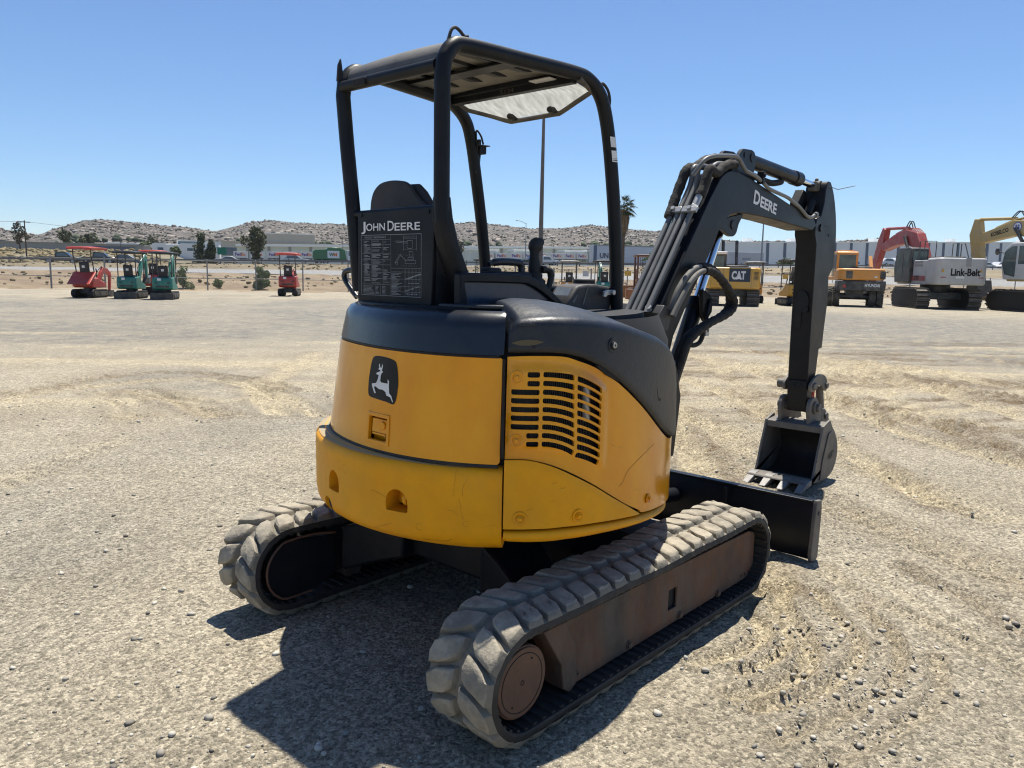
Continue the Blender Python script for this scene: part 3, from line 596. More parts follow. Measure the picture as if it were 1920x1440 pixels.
sp_ = [(-.60, 1.44), (-.60, 1.588)] + [tuple(p) for p in cr([(-.55, 1.592), (-.246, 1.588), (-.182, 1.579), (-.115, 1.557), (-.046, 1.519), (.026, 1.478), (.063, 1.45)], 4)] + [(.063, 1.40), (-.60, 1.40)]
inn = [(-.548, 1.44), (-.576, 1.553)] + [tuple(p) for p in cr([(-.54, 1.554), (-.25, 1.550), (-.187, 1.542), (-.121, 1.518), (-.051, 1.483), (-.005, 1.455), (-.0, 1.43)], 3)]
mb = MB(); mb.prism(sp_, 'y', -.262, -.222, [inn]); SW = mb.build('side_window_frame', M['blackm'], EX, bevel=.006, smooth=50)
mb = MB(); mb.prism(inn, 'y', -.246, -.240); mb.build('side_window', M['glassb'], SW, smooth=0)
mb = MB(); mb.box(-.265, -.2475, 1.40, -.032, -.2465, 1.481); mb.build('warning_decal', M['decalbg'], SW, smooth=0)
mb = MB(); put_text(mb, 'IMPORTANT', (-.202, -.248, 1.4595), (1, 0, 0), (0, 0, 1), .0135, .122, .0, 1.1, .001); mb.build('warning_lettering', M['decalink'], SW, smooth=0)
mb = MB(); mb.tube(cr([(-.30, -.12, 1.628), (-.24, -.12, 1.640), (-.125, -.12, 1.640), (-.095, -.12, 1.63), (-.088, -.12, 1.60), (-.09, -.12, 1.50)], 5), [.010] * 3 + [.016] * 23, 10)
AR = mb.build('armrest', M['hood'], EX, smooth=60)
mb = MB(); mb.box(-.30, -.16, 1.30, -.05, -.05, 1.60); mb.build('console_box', M['dark'], AR, bevel=.02)
mb = MB(); mb.box(-.275, -.1, 1.585, -.19, -.04, 1.615); mb.build('armrest_pad', M['seatv'], AR, bevel=.012)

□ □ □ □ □

* [Exercise objective]:
Set the listing down in full and exactly. Pictures within it should not appear in the copy.

* [Result of this exercise]:
Continue the Blender Python script for this scene: part 3, from line 596. More parts follow. Measure the picture as if it were 1920x1440 pixels.
sp_ = [(-.60, 1.44), (-.60, 1.588)] + [tuple(p) for p in cr([(-.55, 1.592), (-.246, 1.588), (-.182, 1.579), (-.115, 1.557), (-.046, 1.519), (.026, 1.478), (.063, 1.45)], 4)] + [(.063, 1.40), (-.60, 1.40)]
inn = [(-.548, 1.44), (-.576, 1.553)] + [tuple(p) for p in cr([(-.54, 1.554), (-.25, 1.550), (-.187, 1.542), (-.121, 1.518), (-.051, 1.483), (-.005, 1.455), (-.0, 1.43)], 3)]
mb = MB(); mb.prism(sp_, 'y', -.262, -.222, [inn]); SW = mb.build('side_window_frame', M['blackm'], EX, bevel=.006, smooth=50)
mb = MB(); mb.prism(inn, 'y', -.246, -.240); mb.build('side_window', M['glassb'], SW, smooth=0)
mb = MB(); mb.box(-.265, -.2475, 1.40, -.032, -.2465, 1.481); mb.build('warning_decal', M['decalbg'], SW, smooth=0)
mb = MB(); put_text(mb, 'IMPORTANT', (-.202, -.248, 1.4595), (1, 0, 0), (0, 0, 1), .0135, .122, .0, 1.1, .001); mb.build('warning_lettering', M['decalink'], SW, smooth=0)
mb = MB(); mb.tube(cr([(-.30, -.12, 1.628), (-.24, -.12, 1.640), (-.125, -.12, 1.640), (-.095, -.12, 1.63), (-.088, -.12, 1.60), (-.09, -.12, 1.50)], 5), [.010] * 3 + [.016] * 23, 10)
AR = mb.build('armrest', M['hood'], EX, smooth=60)
mb = MB(); mb.box(-.30, -.16, 1.30, -.05, -.05, 1.60); mb.build('console_box', M['dark'], AR, bevel=.02)
mb = MB(); mb.box(-.275, -.1, 1.585, -.19, -.04, 1.615); mb.build('armrest_pad', M['seatv'], AR, bevel=.012)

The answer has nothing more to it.